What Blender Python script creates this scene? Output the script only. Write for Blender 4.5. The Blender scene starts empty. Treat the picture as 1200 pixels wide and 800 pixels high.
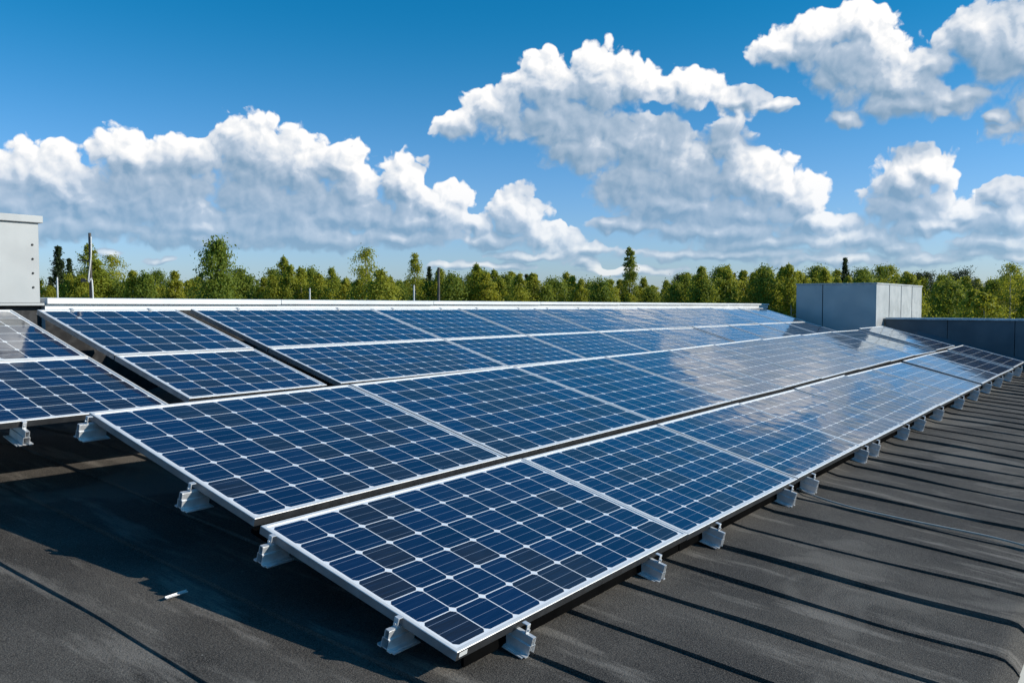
import bpy, bmesh, math, random
from mathutils import Vector, Matrix, noise as mnoise
R = math.radians
sc = bpy.context.scene
C = sc.collection

# ---------------------------------------------------------------- camera
HC = 8.0                       # eye height above the ground outside
F, PITCH = 1024.114, 0.0454466
cam = bpy.data.cameras.new('camera')
cam.sensor_width = 36.0
cam.lens = F / 1200 * 36.0
cam.clip_start, cam.clip_end = 0.05, 20000
camo = bpy.data.objects.new('camera', cam)
C.objects.link(camo)
camo.location = (0, 0, HC)
camo.rotation_euler = (R(90) - PITCH, 0, 0)
sc.camera = camo

# ---------------------------------------------------------------- exposure
sc.view_settings.view_transform = 'Standard'
sc.view_settings.look = 'None'
sc.view_settings.exposure = 0.0
sc.view_settings.gamma = 1.0

# ---------------------------------------------------------------- sun
SUN_EL = R(25.0)
SUN_DIR = Vector((2.07, -0.20, 0)).normalized() * math.cos(SUN_EL) + Vector((0, 0, math.sin(SUN_EL)))
sl = bpy.data.lights.new('sun', 'SUN')
sl.energy = 4.6
sl.angle = R(0.5)
sl.color = (1.0, 0.93, 0.82)
slo = bpy.data.objects.new('sun', sl)
C.objects.link(slo)
slo.rotation_euler = (-SUN_DIR).to_track_quat('-Z', 'Y').to_euler()

# ---------------------------------------------------------------- node helper
class NT:
    def __init__(s, tree):
        s.t = tree
        s.n = tree.nodes
        s.l = tree.links
    def node(s, kind, props=None, **ins):
        nd = s.n.new(kind)
        for k, v in (props or {}).items():
            setattr(nd, k, v)
        for k, v in ins.items():
            key = int(k[1:]) if k[0] == 'i' and k[1:].isdigit() else k.replace('_', ' ')
            s.put(nd.inputs[key], v)
        return nd
    def put(s, sock, v):
        if isinstance(v, bpy.types.NodeSocket):
            s.l.new(v, sock)
        else:
            sock.default_value = v
    def m(s, op, a, b=0.0, c=0.0, clamp=False):
        nd = s.n.new('ShaderNodeMath')
        nd.operation = op
        nd.use_clamp = clamp
        for i, v in enumerate((a, b, c)):
            s.put(nd.inputs[i], v)
        return nd.outputs[0]
    def vm(s, op, a, b=None, c=None, out=0):
        nd = s.n.new('ShaderNodeVectorMath')
        nd.operation = op
        for i, v in enumerate((a, b, c)):
            if v is not None:
                s.put(nd.inputs[i], v)
        return nd.outputs[out]
    def mix(s, fac, a, b, kind='RGBA', blend='MIX'):
        nd = s.n.new('ShaderNodeMix')
        nd.data_type = kind
        if kind == 'RGBA':
            nd.blend_type = blend
            ia, ib, o = 6, 7, 2
        else:
            ia, ib, o = 2, 3, 0
        s.put(nd.inputs[0], fac)
        s.put(nd.inputs[ia], a)
        s.put(nd.inputs[ib], b)
        return nd.outputs[o]
    def step(s, v, lo, hi, a=0.0, b=1.0, smooth=True):
        nd = s.n.new('ShaderNodeMapRange')
        nd.interpolation_type = 'SMOOTHSTEP' if smooth else 'LINEAR'
        for k, x in (('Value', v), ('From Min', lo), ('From Max', hi), ('To Min', a), ('To Max', b)):
            s.put(nd.inputs[k], x)
        return nd.outputs[0]
    def noise(s, vec, scale, detail=2.0, rough=0.5, dims='3D', out=0, dist=0.0, lac=2.0):
        nd = s.n.new('ShaderNodeTexNoise')
        nd.noise_dimensions = dims
        s.put(nd.inputs['Vector'], vec)
        nd.inputs['Scale'].default_value = scale
        nd.inputs['Detail'].default_value = detail
        nd.inputs['Roughness'].default_value = rough
        nd.inputs['Lacunarity'].default_value = lac
        nd.inputs['Distortion'].default_value = dist
        return nd.outputs[out]

def rgb(r, g, b):
    return (r, g, b, 1.0)

# ---------------------------------------------------------------- world: Nishita sky with cumulus
def azel(px, py):
    x, y, z = (px - 600) / F, 1.0, -(py - 400) / F
    c, s_ = math.cos(PITCH), math.sin(PITCH)
    y, z = y * c + z * s_, z * c - y * s_
    return math.atan2(x, y), math.atan2(z, math.hypot(x, y))

PUFFS = [
    # the long bank to the left
    (45, 205, 70, 34), (10, 240, 80, 36), (100, 235, 70, 34), (160, 185, 52, 30), (225, 180, 62, 28), (190, 235, 110, 46),
    (300, 185, 56, 50), (345, 200, 52, 44), (395, 192, 38, 36), (320, 245, 120, 42), (420, 215, 30, 30), (410, 255, 90, 28),
    (470, 215, 36, 34), (515, 240, 44, 28), (558, 264, 26, 18), (480, 262, 80, 20), (390, 280, 120, 14), (250, 268, 110, 16),
    (606, 250, 36, 32), (640, 280, 40, 20), (672, 288, 20, 22), (690, 306, 16, 10), (575, 282, 50, 12), (620, 300, 60, 8),
    # the tall one in the middle
    (535, 146, 28, 16), (585, 128, 42, 28), (640, 98, 44, 34), (700, 95, 52, 38), (745, 100, 32, 30), (660, 145, 80, 34),
    (805, 108, 42, 26), (865, 118, 46, 16), (908, 124, 24, 9), (755, 165, 70, 44), (800, 205, 80, 46), (850, 165, 34, 30),
    (870, 205, 50, 36), (905, 225, 44, 34), (945, 238, 32, 30), (770, 240, 64, 20), (870, 252, 100, 22), (960, 262, 50, 16),
    (730, 264, 50, 11), (790, 272, 24, 15), (900, 284, 110, 12), (1010, 280, 60, 14), (1050, 290, 30, 12), (1078, 302, 20, 8),
    # upper right
    (915, 55, 36, 22), (960, 42, 44, 26), (1008, 30, 34, 26), (1000, 70, 66, 36), (1050, 98, 66, 30), (1090, 75, 36, 18),
    (1150, 40, 44, 36), (1190, 60, 52, 56), (1120, 112, 60, 16), (990, 140, 22, 12), (1168, 134, 12, 10),
    # right
    (1085, 200, 34, 26), (1055, 215, 34, 36), (1070, 245, 48, 20), (1130, 252, 50, 16), (1185, 228, 32, 22), (1180, 262, 50, 16),
    # scraps near the tree tops
    (244, 285, 18, 9), (130, 297, 16, 5), (1140, 296, 36, 9), (1195, 300, 30, 8), (190, 304, 18, 5),
    # grey undersides
    (120, 266, 90, 18), (230, 278, 100, 15), (350, 276, 110, 20), (470, 278, 90, 16), (40, 268, 70, 16), (690, 176, 60, 26), (745, 212, 60, 34),
    (800, 245, 90, 22), (860, 272, 110, 16), (1075, 122, 70, 16), (1100, 262, 70, 14),
    # low and hazy, just over the trees
    (860, 297, 130, 9), (960, 304, 90, 8), (1090, 305, 60, 9), (740, 318, 60, 6), (560, 312, 70, 6), (1165, 284, 60, 12), (690, 290, 30, 10),
    # outside the picture; the right-hand ones added to whiten the panel reflections
    (1330, 120, 130, 60), (1420, 230, 120, 40), (-240, 240, 90, 24), (1380, -130, 190, 60), (1650, 60, 140, 70), (-460, 270, 130, 24),
]
KS = 10.0
SKY_STRENGTH = 0.10
SKY_TINT = (0.06, 0.92, 1.28)
CLOUD_LIT = (10.3, 10.2, 10.1)
CLOUD_SHADE = (5.5, 6.4, 7.6)
CLOUD_BASE = (2.2, 3.6, 5.2)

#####

What is expected:
Repeat, word for word and with no pictures, only the lines running from the beginning of the data to the line that contains "sc.camera = camo".

Solution:
What Blender Python script creates this scene? Output the script only. Write for Blender 4.5. The Blender scene starts empty. Treat the picture as 1200 pixels wide and 800 pixels high.
import bpy, bmesh, math, random
from mathutils import Vector, Matrix, noise as mnoise
R = math.radians
sc = bpy.context.scene
C = sc.collection

# ---------------------------------------------------------------- camera
HC = 8.0                       # eye height above the ground outside
F, PITCH = 1024.114, 0.0454466
cam = bpy.data.cameras.new('camera')
cam.sensor_width = 36.0
cam.lens = F / 1200 * 36.0
cam.clip_start, cam.clip_end = 0.05, 20000
camo = bpy.data.objects.new('camera', cam)
C.objects.link(camo)
camo.location = (0, 0, HC)
camo.rotation_euler = (R(90) - PITCH, 0, 0)
sc.camera = camo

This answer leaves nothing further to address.